Quote the whole listing exactly. Leave the pictures out of your copy.

** Begin DATA **

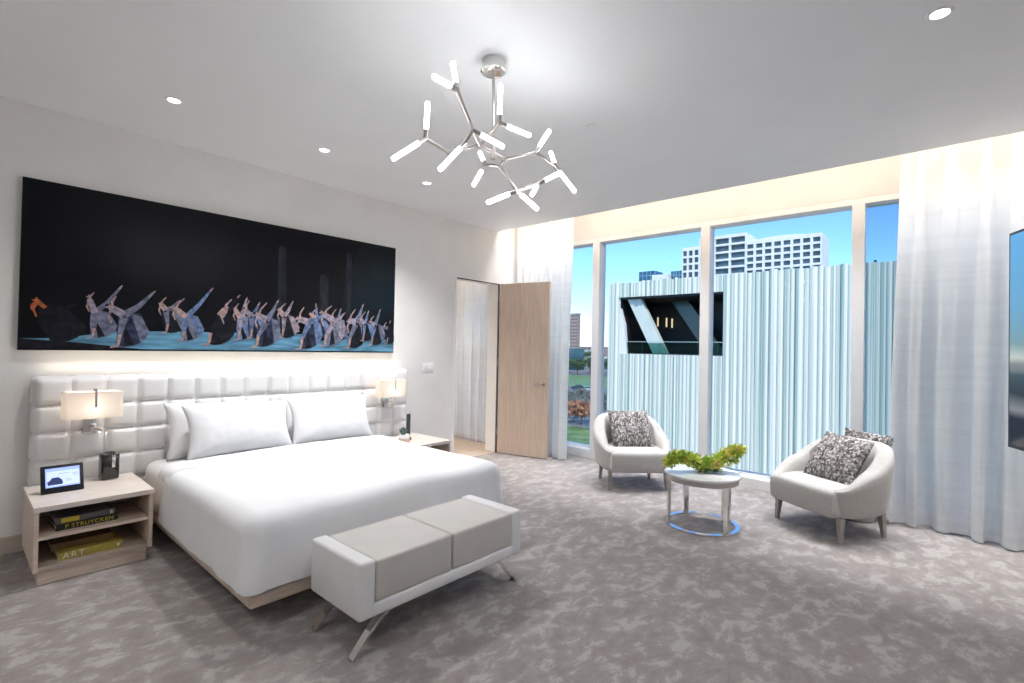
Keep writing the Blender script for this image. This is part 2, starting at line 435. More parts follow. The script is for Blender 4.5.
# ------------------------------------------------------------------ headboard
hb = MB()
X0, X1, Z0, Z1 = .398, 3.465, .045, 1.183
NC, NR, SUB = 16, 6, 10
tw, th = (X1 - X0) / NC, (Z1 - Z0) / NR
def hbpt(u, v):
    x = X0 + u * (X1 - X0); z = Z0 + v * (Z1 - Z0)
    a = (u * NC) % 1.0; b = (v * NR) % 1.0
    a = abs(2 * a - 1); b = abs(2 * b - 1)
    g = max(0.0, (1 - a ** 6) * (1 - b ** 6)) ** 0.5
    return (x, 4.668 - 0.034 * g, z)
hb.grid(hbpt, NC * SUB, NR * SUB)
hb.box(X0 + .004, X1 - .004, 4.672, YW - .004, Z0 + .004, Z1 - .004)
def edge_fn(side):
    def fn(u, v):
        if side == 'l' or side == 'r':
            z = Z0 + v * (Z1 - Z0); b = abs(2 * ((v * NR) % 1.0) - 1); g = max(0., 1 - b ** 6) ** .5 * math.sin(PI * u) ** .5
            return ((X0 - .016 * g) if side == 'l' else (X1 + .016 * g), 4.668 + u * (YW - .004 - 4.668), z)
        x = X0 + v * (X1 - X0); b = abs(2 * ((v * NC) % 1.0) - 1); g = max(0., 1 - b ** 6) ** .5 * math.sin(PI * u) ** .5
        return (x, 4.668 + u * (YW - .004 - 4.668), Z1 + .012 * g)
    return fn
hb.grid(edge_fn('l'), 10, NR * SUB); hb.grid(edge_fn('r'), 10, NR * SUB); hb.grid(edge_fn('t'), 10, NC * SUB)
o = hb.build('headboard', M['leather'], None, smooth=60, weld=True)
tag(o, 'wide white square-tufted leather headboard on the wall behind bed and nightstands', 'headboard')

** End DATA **

SOLUTION TO THIS EXERCISE:
Keep writing the Blender script for this image. This is part 2, starting at line 435. More parts follow. The script is for Blender 4.5.
# ------------------------------------------------------------------ headboard
hb = MB()
X0, X1, Z0, Z1 = .398, 3.465, .045, 1.183
NC, NR, SUB = 16, 6, 10
tw, th = (X1 - X0) / NC, (Z1 - Z0) / NR
def hbpt(u, v):
    x = X0 + u * (X1 - X0); z = Z0 + v * (Z1 - Z0)
    a = (u * NC) % 1.0; b = (v * NR) % 1.0
    a = abs(2 * a - 1); b = abs(2 * b - 1)
    g = max(0.0, (1 - a ** 6) * (1 - b ** 6)) ** 0.5
    return (x, 4.668 - 0.034 * g, z)
hb.grid(hbpt, NC * SUB, NR * SUB)
hb.box(X0 + .004, X1 - .004, 4.672, YW - .004, Z0 + .004, Z1 - .004)
def edge_fn(side):
    def fn(u, v):
        if side == 'l' or side == 'r':
            z = Z0 + v * (Z1 - Z0); b = abs(2 * ((v * NR) % 1.0) - 1); g = max(0., 1 - b ** 6) ** .5 * math.sin(PI * u) ** .5
            return ((X0 - .016 * g) if side == 'l' else (X1 + .016 * g), 4.668 + u * (YW - .004 - 4.668), z)
        x = X0 + v * (X1 - X0); b = abs(2 * ((v * NC) % 1.0) - 1); g = max(0., 1 - b ** 6) ** .5 * math.sin(PI * u) ** .5
        return (x, 4.668 + u * (YW - .004 - 4.668), Z1 + .012 * g)
    return fn
hb.grid(edge_fn('l'), 10, NR * SUB); hb.grid(edge_fn('r'), 10, NR * SUB); hb.grid(edge_fn('t'), 10, NC * SUB)
o = hb.build('headboard', M['leather'], None, smooth=60, weld=True)
tag(o, 'wide white square-tufted leather headboard on the wall behind bed and nightstands', 'headboard')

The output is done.